» Short problem
Wherever a line holds the word "from", copy that line out.

» Given data
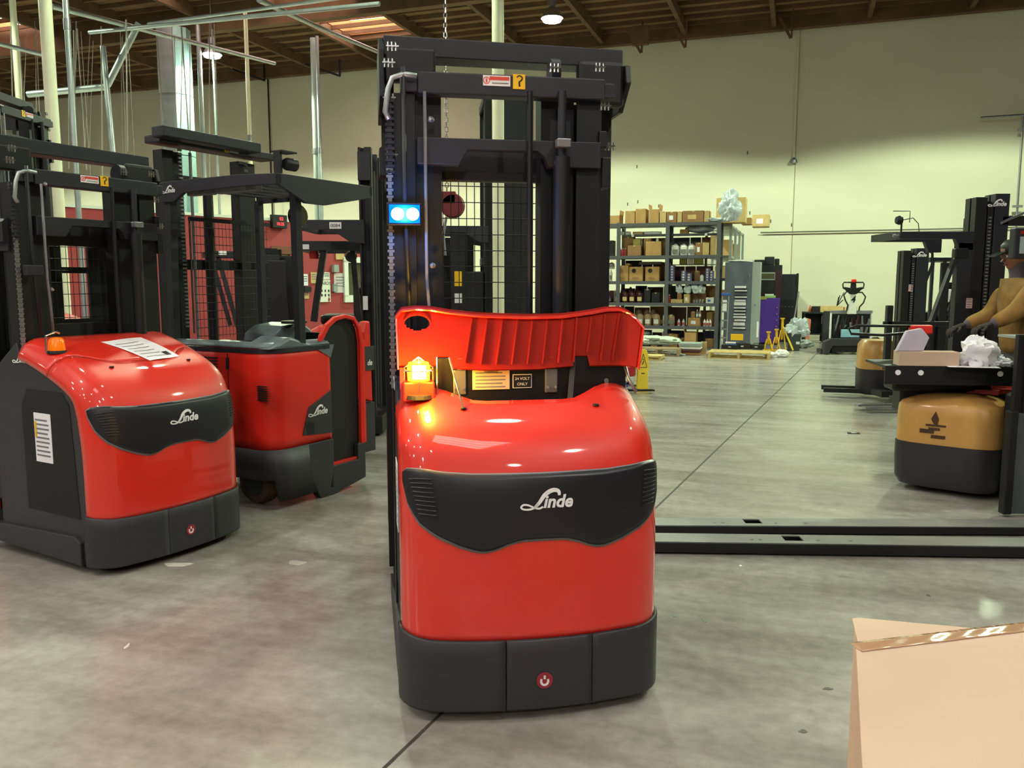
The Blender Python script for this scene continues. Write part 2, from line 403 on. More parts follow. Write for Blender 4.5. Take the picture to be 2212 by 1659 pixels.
# columns, pipes, duct
def column(px, Y, r, m, label, name='column', cat='column', base=True):
    p = at(px, 250, Y); t = thing(name, label, cat, (p.x, p.y, 0))
    MB().cyl((0,0,.02), (0,0,CZ-.76), r, n=20).build('shaft', m, t, smooth='auto')
    if base: box('base_plate', STL, t, -r*1.6, r*1.6, -r*1.6, r*1.6, 0, .02); box('cap_plate', STL, t, -r*1.6, r*1.6, -r*1.6, r*1.6, CZ-.76, CZ-.74)
    return t
for i, (bx, by) in enumerate([(x, y) for y in (-3.5, 5, -12) for x in (-10.5, -5.7, -1, 3.8)]):
    t = copy_tree(l0); t.location = bw(bx, by, LAMP_Z); t['group'] = 'warehouse ceiling lamps'
    t['label'] = 'dimmer ceiling lamp out of view, %s short row, %s from the left' % (['middle', 'front', 'rear'][i//4], ORD_[i % 4])
column(113, 11, .078, CREAM, 'thick cream steel column near the left edge')
column(1076, 11.2, .078, CREAM, 'cream steel column rising behind the middle truck mast')
column(44, 17, .06, CREAM, 'thin cream column further back at the far left edge')
PIPES = [(157, 12.5, .04, GALV, 'bright galvanised pipe right of the left cream column'), (538, 22, .05, CREAM, 'pale vertical pipe before the wall right of the duct'),
         (689, 24, .05, GALV, 'galvanised riser pipe on the back wall above the red office'), (681, 24.2, .09, GREYL, 'grey riser pipe close beside the bright riser above the red office'), (436, 23, .06, GALV, 'galvanised pipe just right of the silver duct'), (466, 23.4, .035, GALV, 'thin pipe second to the right of the silver duct')]
for px, Y, r, m, lab in PIPES:
    p = at(px, 250, Y); t = thing('riser_pipe', lab, 'pipe', (p.x, p.y, 0))
    z0 = 3.0 if px in (689, 681) else 0
    MB().cyl((0,0,z0), (0,0,CZ-.8), r, n=12).build('pipe', m, t, smooth='auto')
    MB().cyl((0,0,5.2), (0,0,5.35), r*1.25, n=12).build('pipe_collar', STL, t, smooth='auto')
# silver duct: two folded sheets side by side
p0 = at(345, 250, 23); p1 = at(382, 250, 23); p2 = at(415, 250, 23.4)
t = thing('air_duct', 'shiny galvanised rectangular air duct hanging from the ceiling', 'duct', ((p0.x+p2.x)/2, p0.y, 0))
w0 = p1.x-p0.x; w1 = p2.x-p1.x; xa = -(w0+w1)/2
for z0, z1 in ((2.6, 5.0), (5.02, 6.6), (6.62, 8.35)):
    MB().box(xa, xa+w0, 0, .5, z0, z1).build('duct_section', GALV, t, bevel=.01)
    MB().prism([(xa+w0, 0), (xa+w0+w1, .22), (xa+w0+w1, .55), (xa+w0, .5)], 'z', z0, z1).build('duct_section', mat('aqua tinted sheet steel', (140, 176, 172), .55, .3), t)
    MB().box(xa-.015, xa+w0+.01, -.015, .5, z1-.03, z1+.01).build('duct_flange', STL, t)
# overhead pipes in the ceiling space
def run(pts, r, m, label, name='overhead_pipe', n=10):
    o = MB().tube(pts, r, n).build(name, m, None, smooth='auto'); return tag(o, label, 'pipe')
run([at(193, 70, 15), at(820, 8, 13.3)], .035, GALV, 'silver conduit crossing under the ceiling toward the right')
run([at(320, 52, 16), at(790, -12, 14)], .03, GALV, 'upper silver conduit parallel to the long one, under the ceiling')
run([at(300, 50, 16), at(233, 183, 16), at(225, 188, 16), at(60, 204, 16)], .06, GALV, 'bent silver pipe arm left of the silver duct')
run([at(222, 100, 15.8), at(243, 320, 15.8), at(246, 352, 15.8)], .05, GALV, 'slanted silver pipe falling from the bent arm')
run([at(111, 13, 14), at(593, 137, 22)], .045, GALV, 'long pipe running diagonally under the ceiling to the back wall')
run([at(560, 0, 15), at(680, 55, 20), at(830, 118, 25)], .05, GALV, 'diagonal pipe under the ceiling near the skylight well')
run([at(-20, 90, 15), at(92, 118, 16)], .04, GALV, 'short pipe under the ceiling at the far left edge')
# thin hanging wires and hoses
wires = thing('hanging_wires', 'many thin wires and cords hanging from the ceiling at left', 'wires', at(250, 300, 15))
mb = MB(); o0 = wires.location
for k in range(40):
    x = random.uniform(-10, 480); Yv = random.uniform(14, 22); dx = random.uniform(-25, 12)
    mb.tube([at(x+dx, random.uniform(40, 90), Yv)-o0, at(x, random.uniform(300, 420), Yv)-o0], random.choice([.006, .008, .013]), 4)
mb.build('wire', mat('wire grey', (150, 142, 134), .5), wires)['kind'] = 'stuff'
# things on the back wall
o = MB().cyl(bw(-1.2, 26.2, 3.07), bw(12, 26.2, 3.09), .02, n=8).build('wall_pipe', mat('dark pipe', (92, 92, 82), .6), None); tag(o, 'thin dark pipe running level along the back wall', 'pipe')
t = thing('wall_conduit', 'thin conduit hanging down the back wall ending in a bell', 'conduit', bw(-.34, 26.2, 0), BY)
MB().cyl((0,0,5.2), (0,0,8.9), .02, n=8).build('pipe', WALLM, t); MB().lathe([(.02,5.22),(.09,5.14),(.11,5.06),(.02,5.04)], n=12).build('bell', STL, t)
t = thing('wall_bracket_pipe', 'pipe arm with a vertical pipe on the back wall at right', 'pipe', bw(4.4, 26.0, 0), BY)
MB().cyl((0,0,6.0), (3,0,6.03), .035, n=8).build('arm', STL, t); MB().cyl((1.02,0,2.9), (1.0,0,6.0), .025, n=8).build('pipe', STL, t)
for z in (5.6, 3.6): box('clamp', STL, t, .9, 1.14, -.04, .04, z, z+.06)
for k, (px, py, s_) in enumerate([(1480, 78, 1), (1709, 58, 1), (1960, 42, .9), (1385, 85, 1.2)]):
    p = at(px, py, 24.2 if px > 1300 else 26); t = thing('ceiling_bracket', ['dark hanger bracket on the back wall, second from the mast', 'dark hanger bracket near the middle of the back wall', 'dark hanger bracket near the upper right corner', 'heavy dark hanger block beside the mast top'][k], 'bracket', (p.x, p.y, 0), BY)
    MB().bar((-.35*s_, 0, p.z+.35), (0, 0, p.z-.3*s_), .07, .07).build('strut', BEAM, t); MB().bar((.02, 0, p.z-.3*s_), (.04, 0, p.z+.5), .05, .05).build('hanger', BEAM, t)
    if k == 3: box('block', BEAM, t, -.25, .2, -.1, .1, p.z-.15, p.z+.35)
for k, (px, py) in enumerate([(560, 168), (722, 158)]):
    p = at(px, py, 28 if k == 0 else 27); t = thing('wall_hook', ['black angled wall hook above the left roof lamp', 'black angled wall hook above the red office'][k], 'bracket', (p.x, p.y, 0), BY)
    MB().bar((-1.0, 0, p.z+.35), (.2, 0, p.z-.1), .06, .06).build('arm', BLK, t); MB().bar((.2, 0, p.z-.1), (.2, 0, p.z+.4), .05, .05).build('hook_end', BLK, t)
for k, (px, py, Yv) in enumerate([(583, 300, 30.5), (573, 300, 30.8)][:1]):
    p = at(px, 300, Yv); o = MB().cyl((p.x, p.y, 3.4), (p.x, p.y, 9.0), .03, n=6).build('wall_cable', BLK, None); tag(o, 'black cable running down the back wall left of the risers', 'cable')

# ------------------------------------------------------------------ red office
oy = 17.0
ol = at(536, 475, 16.2); orr = at(880, 480, 19.5)
ol.z = 0; orr.z = 0
oang = math.atan2(orr.y-ol.y, orr.x-ol.x); olen = (orr-ol).length
OZ = 2.80
of = thing('wall_office', 'red painted office wall with window and door', 'wall', (ol.x, ol.y, 0), oang); del of['category']; del of['label']; of['kind'] = 'structure'
OE = Vector((math.cos(oang), math.sin(oang), 0)); ON = Vector((-math.sin(oang), math.cos(oang), 0))
def onoff(px, py):      # pixel onto the office wall plane -> local x, z
    a = (px-1106)/FPX; b = (829.5-py)/FPX
    d = Vector((a, math.cos(TH)+b*math.sin(TH), -math.sin(TH)+b*math.cos(TH))); c = Vector((0, 0, CAMH))
    t_ = (ol-c).dot(ON)/d.dot(ON); q = c+d*t_; return (q-ol).dot(OE), q.z
wx0, wz1 = onoff(745, 563); wx1, _ = onoff(812, 563); _, wz0 = onoff(745, 641)
dx0, dz1 = onoff(590, 548); dx1, _ = onoff(626, 548)
mb = MB()
mb.box(-5, dx0, 0, .12, 0, OZ); mb.box(dx0, dx1, 0, .12, dz1, OZ); mb.box(dx1, wx0, 0, .12, 0, OZ); mb.box(wx0, wx1+.9, 0, .12, 0, wz0); mb.box(wx0, wx1+.9, 0, .12, wz1, OZ); mb.box(wx1+.9, olen, 0, .12, 0, OZ)
mb.build('wall_surface', OFFR, of)
box('top_plate', WHP, of, -5, olen, -.02, .14, OZ, OZ+.05)
box('corner_post', WHP, of, .06, .28, -.03, .02, 0, OZ)
box('roof_deck', WHP, of, -5, olen, .12, 4, OZ-.1, OZ)
wn = thing('window_1', '', 'window', (ol.x, ol.y, 0), oang); del wn['category']; del wn['label']; wn['kind'] = 'structure'
W2 = wx1+.9
for a, b, c, d in ((wx0-.06, W2+.06, wz1-.04, wz1+.08), (wx0-.06, W2+.06, wz0-.12, wz0+.03), (wx0-.06, wx0+.05, wz0, wz1), (W2-.04, W2+.06, wz0, wz1), ((wx0+wx1)/2+.25, (wx0+wx1)/2+.31, wz0, wz1)):
    box('window_frame', WHP, wn, a, b, -.05, .04, c, d)
box('window_pane', GLASSD, wn, wx0, W2, .04, .06, wz0, wz1)
dr = thing('door_1', '', 'door', (ol.x, ol.y, 0), oang); del dr['category']; del dr['label']; dr['kind'] = 'structure'
box('door_leaf', mat('olive door paint', (128, 108, 70), .5), dr, dx0, dx1, .03, .08, .02, dz1)
box('door_head', mat('brown door frame', (112, 66, 44), .5), dr, dx0-.05, dx1+.05, -.02, .05, dz1, dz1+.15)
a_, z_ = onoff(600, 602); box('door_pane', mat('lit office glass', (240, 226, 160), .3, emit=1.0), dr, a_-.06, a_+.1, .02, .035, z_-.25, z_+.2)
a_, z_ = onoff(597, 573); MB().lathe([(.02,0),(.11,0),(.11,.01),(.02,.01)], (a_, .005, z_), 20, 'y').build('round_sign', YELS, dr)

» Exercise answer
The Blender Python script for this scene continues. Write part 2, from line 403 on. More parts follow. Write for Blender 4.5. Take the picture to be 2212 by 1659 pixels.
    t['label'] = 'dimmer ceiling lamp out of view, %s short row, %s from the left' % (['middle', 'front', 'rear'][i//4], ORD_[i % 4])
t = thing('air_duct', 'shiny galvanised rectangular air duct hanging from the ceiling', 'duct', ((p0.x+p2.x)/2, p0.y, 0))
run([at(222, 100, 15.8), at(243, 320, 15.8), at(246, 352, 15.8)], .05, GALV, 'slanted silver pipe falling from the bent arm')
wires = thing('hanging_wires', 'many thin wires and cords hanging from the ceiling at left', 'wires', at(250, 300, 15))
    p = at(px, py, 24.2 if px > 1300 else 26); t = thing('ceiling_bracket', ['dark hanger bracket on the back wall, second from the mast', 'dark hanger bracket near the middle of the back wall', 'dark hanger bracket near the upper right corner', 'heavy dark hanger block beside the mast top'][k], 'bracket', (p.x, p.y, 0), BY)